Mais c’est en réalité Antoine Macault qui a lancé la vogue des traductions en français des Apophtegmes d’Érasme, en en donnant en 1539 les cinq premiers livres, travail complété en 1553 par Étienne Des Planches dans Les troys derniers livres des Apophtegmes, c’est à dire brieves et subtiles rencontres recueillies par Érasme, mises de nouveau en françoys. On note que cet intitulé donne pour équivalent vernaculaire à « apophtegme » le substantif « rencontre » et, si Jacques Amyot (1513-1593) choisira comme titre « dits notables » dans sa version complète des Moralia (Les œuvres morales et meslées, 1572), il emploiera volontiers « rencontre » pour traduire le terme grec dans le texte des traités concernés. Plutôt lié à des contextes sérieux à l’origine, l’apophtegme va perdre en gravité à mesure qu’il se détache de son ancrage premier. Immergé, si l’on peut dire, dans des ouvrages modernes tels que les Nouvelles récréations et joyeux devis (1558) de Bonaventure Des Périers (1510-1544), les Sérées (1584-1598) de Guillaume Bouchet (1513-1594), ou les Bigarrures (première édition en 1582 ou 1583, et dont le quatrième livre, publié en 1586, sera flanqué des Apophtegmes du sieur Gaulard Gentilhomme de la Franche Comté Bourguignotte) d’Étienne Tabourot des Accords (1549-1590), l’apophtegme-rencontre devient un « bon mot », et se leste volontiers de gauloiserie. On confine à la parodie, et on a même pu parler de « dégradation burlesque »[4]. N’empêche que subsiste l’idée primitive de surgissement aléatoire, d’un événement linguistique qui a rapport au Kairos, et qui à ce titre conserve le primesaut de la conversation, empêchant par là toute sclérose de la langue.
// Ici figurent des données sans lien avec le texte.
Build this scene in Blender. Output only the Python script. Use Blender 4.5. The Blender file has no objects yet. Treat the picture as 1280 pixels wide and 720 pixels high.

On comprend que la Renaissance, temps de l’imprimerie et de l’écrit, mais qui garde le goût sinon le fantasme de la parole vive, se soit plu à ce genre d’énoncés, ce qui ne s’éteindra pas au siècle suivant : tandis que Nicolas Perrot d’Ablancourt (1606-1664) y publiera, en 1664, Les Apophtegmes des Anciens tirés de Plutarque, de Diogène Laërce, d’Élien, d’Athénée, de Stobée, de Macrobe, et de quelques autres, l’apophtegme continuera de hanter, à tout le moins, les auteurs « classiques », grands amateurs de brièveté et de formules frappantes[5].

 

Image : (Ré)édition Erasme (latin), Genève, 1568

(Ré)édition Erasme (latin), Genève, 1568

Image : Édition Macault (français), Paris, 1539

Édition Macault (français), Paris, 1539

Image : Édition Des Planches (fr), Paris, 1553

Édition Des Planches (fr), Paris, 1553


 


[1] Amyot et Plutarque – La tradition des Moralia au xvie siècle, Genève, Droz, 1965 , p. 35.

[2] Ibid., p. 39-40.

[3] Ibid., p. 79-80.

[4] Nicolas Kiès, « Cum grano salis : l’apophtegme humoristique dans la seconde moitié du xvie siècle », Usages et enjeux de l’Apophtegme (xvie-xviiie siècles), Bérengère Basset, Olivier Guerrier et Fanny Népote (éds), Littératures classiques, n°84-2014, Armand Colin, p. 106. En 1690, Furetière enregistre ladite dégradation : « Rencontre signifie aussi une equivoque, allusion, une pointe d'esprit, quelque mot facetieux dit à propos, une turlupinade », Dictionnaire universel, contenant généralement tous les mots françois tant vieux que modernes, et les termes de toutes les sciences et des arts, La Haye & Rotterdam, chez Arnout & Reinier Leers, 1690.

[5] Sur Perrot d’Ablancourt, voir l’article de Dominique Bertrand dans le volume précédemment cité, ainsi que ceux, sur le xviie siècle français, de Philippe Chométy, Maxime Normand et Christine Noille-Clauzade.